# [Exercise goal]
Transcribe the material in full. Nothing should differ except that the pictures are left out.

# [Input for this task]
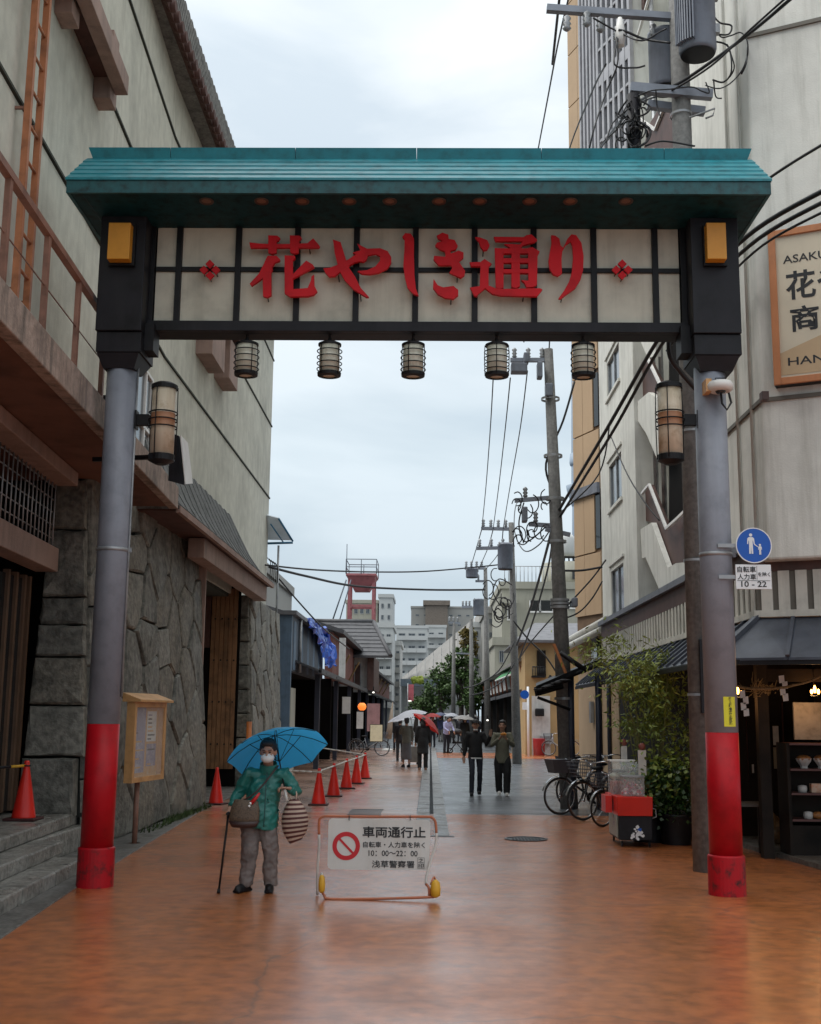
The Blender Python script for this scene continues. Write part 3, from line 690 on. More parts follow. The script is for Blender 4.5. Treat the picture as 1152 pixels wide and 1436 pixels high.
# road signs on the right post
m_sb = mat('sign_blue', (0.005, 0.085, 0.42), rough=0.35, var=0.03); m_sw = mat('sign_white', (0.72, 0.73, 0.74), rough=0.4, var=0.03)
q = onY(1057, 765, GY-0.2)
t = thing('pedestrian_zone_sign', 'round blue sign with white adult and child figures on the right gate post', 'road sign', q)
MX = Matrix.Rotation(pi/2, 3, 'X')
mb = MB(); mb.lathe([(0.178, 0.0), (0.182, 0.006), (0.178, 0.012)], q, 36, M=MX, smooth=False); mb.build('disc', m_sb, t)
mb = MB(); mb.lathe([(0.176, 0.0135), (0.186, 0.0135), (0.186, -0.002)], q, 36, M=MX, smooth=False, cap=False); mb.build('rim', m_sw, t)
def flat(pts, s, dx, dz, y): return [q+Vector((dx+a*s, y, dz+b*s)) for a, b in pts]
man = [(-0.16,0.62),(0.16,0.62),(0.30,0.50),(0.34,0.0),(0.25,-0.02),(0.20,0.30),(0.16,0.30),(0.18,-0.9),(0.03,-0.9),(0,-0.10),(-0.03,-0.9),(-0.18,-0.9),(-0.16,0.30),(-0.20,0.30),(-0.25,-0.02),(-0.34,0.0),(-0.30,0.50)]
mb = MB(); mb.prism(flat(man, 0.115, -0.03, 0.015, -0.015), (0, 0.002, 0)); mb.lathe([(0, 0), (0.017, 0)], q+Vector((-0.03, -0.0165, 0.108)), 14, M=MX, cap=False, smooth=False)
mb.prism(flat(man, 0.058, 0.062, -0.045, -0.0155), (0, 0.002, 0)); mb.lathe([(0, 0), (0.012, 0)], q+Vector((0.062, -0.0165, 0.004)), 12, M=MX, cap=False, smooth=False)
mb.prism([q+Vector((0.005, -0.016, 0.018)), q+Vector((0.042, -0.016, -0.012)), q+Vector((0.04, -0.016, -0.02)), q+Vector((0.0, -0.016, 0.008))], (0, 0.002, 0)); mb.build('figures', m_sw, t)
mb = MB(); mb.b2((rx+0.1, GY-0.19, q.z-0.02), (q.x+0.05, GY-0.17, q.z+0.02)); mb.b2((rx-0.02, GY-0.19, q.z-0.02), (rx+0.1, GY-0.165, q.z+0.02)); mb.build('clamp', m_steel, t)
q2 = onY(1057, 809, GY-0.2)
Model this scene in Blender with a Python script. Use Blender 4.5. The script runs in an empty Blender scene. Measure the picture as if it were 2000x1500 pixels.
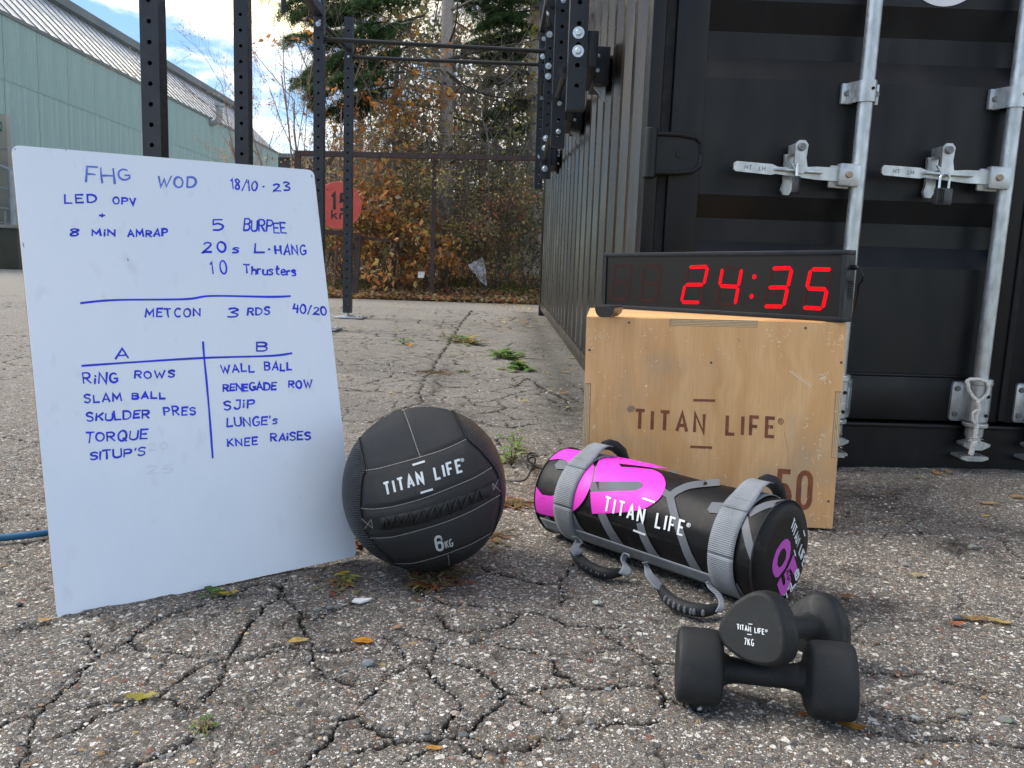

# [Complete answer]
The Blender Python script for this scene continues. Write part 3, from line 690 on. More parts follow. The script is for Blender 4.5. Treat the picture as 1152 pixels wide and 1436 pixels high.
# road signs on the right post
m_sb = mat('sign_blue', (0.005, 0.085, 0.42), rough=0.35, var=0.03); m_sw = mat('sign_white', (0.72, 0.73, 0.74), rough=0.4, var=0.03)
q = onY(1057, 765, GY-0.2)
t = thing('pedestrian_zone_sign', 'round blue sign with white adult and child figures on the right gate post', 'road sign', q)
MX = Matrix.Rotation(pi/2, 3, 'X')
mb = MB(); mb.lathe([(0.178, 0.0), (0.182, 0.006), (0.178, 0.012)], q, 36, M=MX, smooth=False); mb.build('disc', m_sb, t)
mb = MB(); mb.lathe([(0.176, 0.0135), (0.186, 0.0135), (0.186, -0.002)], q, 36, M=MX, smooth=False, cap=False); mb.build('rim', m_sw, t)
def flat(pts, s, dx, dz, y): return [q+Vector((dx+a*s, y, dz+b*s)) for a, b in pts]
man = [(-0.16,0.62),(0.16,0.62),(0.30,0.50),(0.34,0.0),(0.25,-0.02),(0.20,0.30),(0.16,0.30),(0.18,-0.9),(0.03,-0.9),(0,-0.10),(-0.03,-0.9),(-0.18,-0.9),(-0.16,0.30),(-0.20,0.30),(-0.25,-0.02),(-0.34,0.0),(-0.30,0.50)]
mb = MB(); mb.prism(flat(man, 0.115, -0.03, 0.015, -0.015), (0, 0.002, 0)); mb.lathe([(0, 0), (0.017, 0)], q+Vector((-0.03, -0.0165, 0.108)), 14, M=MX, cap=False, smooth=False)
mb.prism(flat(man, 0.058, 0.062, -0.045, -0.0155), (0, 0.002, 0)); mb.lathe([(0, 0), (0.012, 0)], q+Vector((0.062, -0.0165, 0.004)), 12, M=MX, cap=False, smooth=False)
mb.prism([q+Vector((0.005, -0.016, 0.018)), q+Vector((0.042, -0.016, -0.012)), q+Vector((0.04, -0.016, -0.02)), q+Vector((0.0, -0.016, 0.008))], (0, 0.002, 0)); mb.build('figures', m_sw, t)
mb = MB(); mb.b2((rx+0.1, GY-0.19, q.z-0.02), (q.x+0.05, GY-0.17, q.z+0.02)); mb.b2((rx-0.02, GY-0.19, q.z-0.02), (rx+0.1, GY-0.165, q.z+0.02)); mb.build('clamp', m_steel, t)
q2 = onY(1057, 809, GY-0.2)
Model this scene in Blender with a Python script. Use Blender 4.5. The script runs in an empty Blender scene. Measure the picture as if it were 2000x1500 pixels.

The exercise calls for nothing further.